>> begin
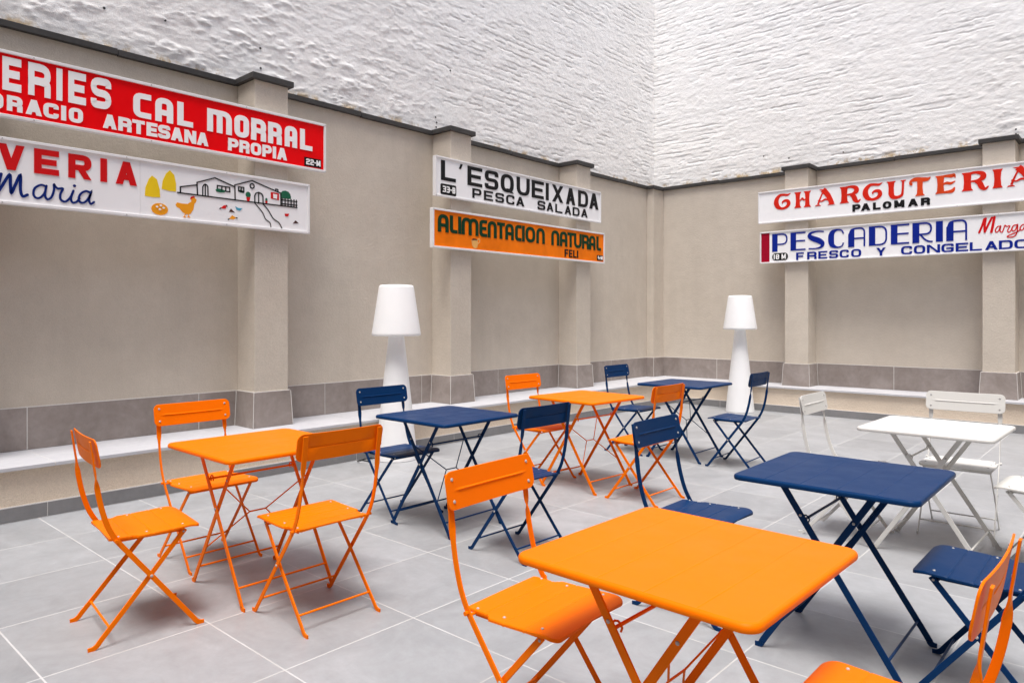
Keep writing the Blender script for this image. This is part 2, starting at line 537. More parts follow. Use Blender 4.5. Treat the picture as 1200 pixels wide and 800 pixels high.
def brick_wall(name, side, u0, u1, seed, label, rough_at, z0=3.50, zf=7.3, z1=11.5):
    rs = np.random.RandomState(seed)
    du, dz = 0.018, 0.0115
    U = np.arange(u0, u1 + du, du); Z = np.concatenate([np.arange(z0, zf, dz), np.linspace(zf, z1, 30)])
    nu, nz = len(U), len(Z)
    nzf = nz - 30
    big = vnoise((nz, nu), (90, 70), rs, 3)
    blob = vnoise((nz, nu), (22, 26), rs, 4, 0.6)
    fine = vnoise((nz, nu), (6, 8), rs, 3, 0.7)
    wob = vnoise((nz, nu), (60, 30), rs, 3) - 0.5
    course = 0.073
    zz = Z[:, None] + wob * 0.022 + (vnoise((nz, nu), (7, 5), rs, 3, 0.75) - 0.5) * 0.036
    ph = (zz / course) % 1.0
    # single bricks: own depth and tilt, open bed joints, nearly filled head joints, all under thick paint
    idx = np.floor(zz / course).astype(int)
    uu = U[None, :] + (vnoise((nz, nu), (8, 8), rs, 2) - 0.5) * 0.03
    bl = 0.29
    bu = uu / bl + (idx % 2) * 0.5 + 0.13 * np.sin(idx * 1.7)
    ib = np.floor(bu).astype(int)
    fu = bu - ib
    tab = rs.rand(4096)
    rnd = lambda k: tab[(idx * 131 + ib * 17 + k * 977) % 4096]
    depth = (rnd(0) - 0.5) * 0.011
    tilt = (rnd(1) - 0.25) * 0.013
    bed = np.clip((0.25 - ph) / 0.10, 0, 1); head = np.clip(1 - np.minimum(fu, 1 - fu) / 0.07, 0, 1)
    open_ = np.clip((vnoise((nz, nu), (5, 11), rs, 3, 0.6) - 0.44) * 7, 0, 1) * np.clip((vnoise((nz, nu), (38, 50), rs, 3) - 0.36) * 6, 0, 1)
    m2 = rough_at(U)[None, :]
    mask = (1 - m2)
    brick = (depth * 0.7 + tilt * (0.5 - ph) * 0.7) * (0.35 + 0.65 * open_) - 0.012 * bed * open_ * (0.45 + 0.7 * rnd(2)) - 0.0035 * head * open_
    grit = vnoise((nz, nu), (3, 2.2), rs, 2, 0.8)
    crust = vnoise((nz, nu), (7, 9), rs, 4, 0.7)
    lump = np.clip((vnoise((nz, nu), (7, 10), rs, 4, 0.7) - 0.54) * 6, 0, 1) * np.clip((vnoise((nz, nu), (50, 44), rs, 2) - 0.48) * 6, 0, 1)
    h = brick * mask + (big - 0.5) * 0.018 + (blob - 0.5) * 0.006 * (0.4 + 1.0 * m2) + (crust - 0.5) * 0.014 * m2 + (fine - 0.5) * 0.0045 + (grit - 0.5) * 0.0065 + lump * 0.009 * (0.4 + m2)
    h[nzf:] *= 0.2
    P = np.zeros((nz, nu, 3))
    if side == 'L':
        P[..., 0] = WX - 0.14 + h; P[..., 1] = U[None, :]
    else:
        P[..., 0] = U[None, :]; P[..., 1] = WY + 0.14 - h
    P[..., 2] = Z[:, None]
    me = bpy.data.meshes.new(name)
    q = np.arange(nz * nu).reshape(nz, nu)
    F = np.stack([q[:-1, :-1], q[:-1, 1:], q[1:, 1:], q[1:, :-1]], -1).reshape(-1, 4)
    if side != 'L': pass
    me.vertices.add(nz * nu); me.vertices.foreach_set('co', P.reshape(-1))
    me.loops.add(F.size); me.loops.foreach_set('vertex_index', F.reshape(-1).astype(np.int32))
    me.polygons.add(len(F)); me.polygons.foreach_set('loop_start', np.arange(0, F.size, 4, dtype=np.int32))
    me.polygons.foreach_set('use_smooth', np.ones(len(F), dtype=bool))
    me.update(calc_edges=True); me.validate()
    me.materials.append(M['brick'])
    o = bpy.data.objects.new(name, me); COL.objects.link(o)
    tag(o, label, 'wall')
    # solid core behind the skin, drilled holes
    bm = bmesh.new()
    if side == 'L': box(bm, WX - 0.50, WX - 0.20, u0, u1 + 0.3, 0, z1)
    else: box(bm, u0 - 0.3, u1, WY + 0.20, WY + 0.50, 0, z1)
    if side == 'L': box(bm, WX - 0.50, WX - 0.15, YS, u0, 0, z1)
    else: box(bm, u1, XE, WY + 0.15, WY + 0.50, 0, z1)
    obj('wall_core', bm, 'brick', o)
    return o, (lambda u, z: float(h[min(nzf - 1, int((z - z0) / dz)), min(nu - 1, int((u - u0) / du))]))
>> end
Reproduce the material in its entirety and word for word, without the pictures.

Keep writing the Blender script for this image. This is part 2, starting at line 537. More parts follow. Use Blender 4.5. Treat the picture as 1200 pixels wide and 800 pixels high.
def brick_wall(name, side, u0, u1, seed, label, rough_at, z0=3.50, zf=7.3, z1=11.5):
    rs = np.random.RandomState(seed)
    du, dz = 0.018, 0.0115
    U = np.arange(u0, u1 + du, du); Z = np.concatenate([np.arange(z0, zf, dz), np.linspace(zf, z1, 30)])
    nu, nz = len(U), len(Z)
    nzf = nz - 30
    big = vnoise((nz, nu), (90, 70), rs, 3)
    blob = vnoise((nz, nu), (22, 26), rs, 4, 0.6)
    fine = vnoise((nz, nu), (6, 8), rs, 3, 0.7)
    wob = vnoise((nz, nu), (60, 30), rs, 3) - 0.5
    course = 0.073
    zz = Z[:, None] + wob * 0.022 + (vnoise((nz, nu), (7, 5), rs, 3, 0.75) - 0.5) * 0.036
    ph = (zz / course) % 1.0
    # single bricks: own depth and tilt, open bed joints, nearly filled head joints, all under thick paint
    idx = np.floor(zz / course).astype(int)
    uu = U[None, :] + (vnoise((nz, nu), (8, 8), rs, 2) - 0.5) * 0.03
    bl = 0.29
    bu = uu / bl + (idx % 2) * 0.5 + 0.13 * np.sin(idx * 1.7)
    ib = np.floor(bu).astype(int)
    fu = bu - ib
    tab = rs.rand(4096)
    rnd = lambda k: tab[(idx * 131 + ib * 17 + k * 977) % 4096]
    depth = (rnd(0) - 0.5) * 0.011
    tilt = (rnd(1) - 0.25) * 0.013
    bed = np.clip((0.25 - ph) / 0.10, 0, 1); head = np.clip(1 - np.minimum(fu, 1 - fu) / 0.07, 0, 1)
    open_ = np.clip((vnoise((nz, nu), (5, 11), rs, 3, 0.6) - 0.44) * 7, 0, 1) * np.clip((vnoise((nz, nu), (38, 50), rs, 3) - 0.36) * 6, 0, 1)
    m2 = rough_at(U)[None, :]
    mask = (1 - m2)
    brick = (depth * 0.7 + tilt * (0.5 - ph) * 0.7) * (0.35 + 0.65 * open_) - 0.012 * bed * open_ * (0.45 + 0.7 * rnd(2)) - 0.0035 * head * open_
    grit = vnoise((nz, nu), (3, 2.2), rs, 2, 0.8)
    crust = vnoise((nz, nu), (7, 9), rs, 4, 0.7)
    lump = np.clip((vnoise((nz, nu), (7, 10), rs, 4, 0.7) - 0.54) * 6, 0, 1) * np.clip((vnoise((nz, nu), (50, 44), rs, 2) - 0.48) * 6, 0, 1)
    h = brick * mask + (big - 0.5) * 0.018 + (blob - 0.5) * 0.006 * (0.4 + 1.0 * m2) + (crust - 0.5) * 0.014 * m2 + (fine - 0.5) * 0.0045 + (grit - 0.5) * 0.0065 + lump * 0.009 * (0.4 + m2)
    h[nzf:] *= 0.2
    P = np.zeros((nz, nu, 3))
    if side == 'L':
        P[..., 0] = WX - 0.14 + h; P[..., 1] = U[None, :]
    else:
        P[..., 0] = U[None, :]; P[..., 1] = WY + 0.14 - h
    P[..., 2] = Z[:, None]
    me = bpy.data.meshes.new(name)
    q = np.arange(nz * nu).reshape(nz, nu)
    F = np.stack([q[:-1, :-1], q[:-1, 1:], q[1:, 1:], q[1:, :-1]], -1).reshape(-1, 4)
    if side != 'L': pass
    me.vertices.add(nz * nu); me.vertices.foreach_set('co', P.reshape(-1))
    me.loops.add(F.size); me.loops.foreach_set('vertex_index', F.reshape(-1).astype(np.int32))
    me.polygons.add(len(F)); me.polygons.foreach_set('loop_start', np.arange(0, F.size, 4, dtype=np.int32))
    me.polygons.foreach_set('use_smooth', np.ones(len(F), dtype=bool))
    me.update(calc_edges=True); me.validate()
    me.materials.append(M['brick'])
    o = bpy.data.objects.new(name, me); COL.objects.link(o)
    tag(o, label, 'wall')
    # solid core behind the skin, drilled holes
    bm = bmesh.new()
    if side == 'L': box(bm, WX - 0.50, WX - 0.20, u0, u1 + 0.3, 0, z1)
    else: box(bm, u0 - 0.3, u1, WY + 0.20, WY + 0.50, 0, z1)
    if side == 'L': box(bm, WX - 0.50, WX - 0.15, YS, u0, 0, z1)
    else: box(bm, u1, XE, WY + 0.15, WY + 0.50, 0, z1)
    obj('wall_core', bm, 'brick', o)
    return o, (lambda u, z: float(h[min(nzf - 1, int((z - z0) / dz)), min(nu - 1, int((u - u0) / du))]))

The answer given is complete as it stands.